CL is there so that IC speeds are measured and specified in a reproducible way, that's appropriate for real life circuits.

50pF is a fairly typical industry standard loading, it's not far from a bit of trace, a bit of cable, and the 30pF of an oscilloscope input. Many manufacturers also quote into a lower capacitance like 15pF as it improves the timing, and is representative of a a bit of trace and a couple of CMOS inputs.

Your design breaks down into two independent sections.

The first is the oscillator. The crystal must see appropriate capacitances to ground on both its leads, in order to oscillate properly. Use the HCU04 specification to adjust those. Use another of the inverter sections to buffer the oscillator output, so the crystal only 'sees' one inverter load, and not whatever you are driving.

The second is the counter.

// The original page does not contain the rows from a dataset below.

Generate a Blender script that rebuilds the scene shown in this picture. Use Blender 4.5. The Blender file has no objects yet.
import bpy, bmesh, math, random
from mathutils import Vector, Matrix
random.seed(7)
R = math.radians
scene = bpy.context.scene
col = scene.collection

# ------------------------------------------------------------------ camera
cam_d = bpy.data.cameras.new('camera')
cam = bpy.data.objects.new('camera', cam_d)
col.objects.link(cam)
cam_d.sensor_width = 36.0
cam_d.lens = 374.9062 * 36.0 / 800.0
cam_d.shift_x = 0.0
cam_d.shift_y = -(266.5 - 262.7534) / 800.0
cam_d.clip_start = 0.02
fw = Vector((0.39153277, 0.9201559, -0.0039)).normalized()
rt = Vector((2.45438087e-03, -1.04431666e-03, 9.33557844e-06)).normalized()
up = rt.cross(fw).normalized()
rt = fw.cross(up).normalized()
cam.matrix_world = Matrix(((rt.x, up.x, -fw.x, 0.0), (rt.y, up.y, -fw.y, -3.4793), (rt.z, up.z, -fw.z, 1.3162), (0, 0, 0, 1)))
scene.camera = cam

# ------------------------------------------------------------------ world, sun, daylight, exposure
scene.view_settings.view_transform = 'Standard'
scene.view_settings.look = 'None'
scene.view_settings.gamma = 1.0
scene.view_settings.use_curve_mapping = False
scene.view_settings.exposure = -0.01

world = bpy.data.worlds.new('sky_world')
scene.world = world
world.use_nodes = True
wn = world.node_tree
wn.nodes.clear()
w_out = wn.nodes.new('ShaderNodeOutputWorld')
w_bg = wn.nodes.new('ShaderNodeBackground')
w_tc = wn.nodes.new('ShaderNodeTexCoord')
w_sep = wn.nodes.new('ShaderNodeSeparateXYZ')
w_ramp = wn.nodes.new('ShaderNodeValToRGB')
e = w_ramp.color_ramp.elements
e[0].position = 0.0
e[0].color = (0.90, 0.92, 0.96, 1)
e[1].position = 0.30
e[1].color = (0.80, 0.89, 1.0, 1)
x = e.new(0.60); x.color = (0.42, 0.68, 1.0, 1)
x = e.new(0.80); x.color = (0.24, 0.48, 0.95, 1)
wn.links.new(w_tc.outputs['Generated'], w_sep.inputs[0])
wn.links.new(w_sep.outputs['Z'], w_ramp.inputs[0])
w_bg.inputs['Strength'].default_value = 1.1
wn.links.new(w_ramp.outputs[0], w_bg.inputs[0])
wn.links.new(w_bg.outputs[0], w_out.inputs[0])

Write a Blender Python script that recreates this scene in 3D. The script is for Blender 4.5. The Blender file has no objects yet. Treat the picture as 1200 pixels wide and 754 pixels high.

As long as the buffered oscillator is producing a clean logic swing, and a frequency less than the fmax of the counter, you can connect the oscillator to the counter and can expect it to work.

The fmax of the counter is dependent on what sort of loads you want it to drive. If it's only a few logic gates, then use 15pF and fmax is 40MHz. If you want to load any output directly with an oscilloscope, then it may not work at 40MHz, and you'll need to drop to 25MHz. That's what x10 scope probes are used for, they drop the possibly 50pF of cable+scope capacitance down to the 10-15pF range.

You can always make the CL that your counter sees be less than 15pF by buffering the loads, if you find the load capacitance that you want to drive is excessive.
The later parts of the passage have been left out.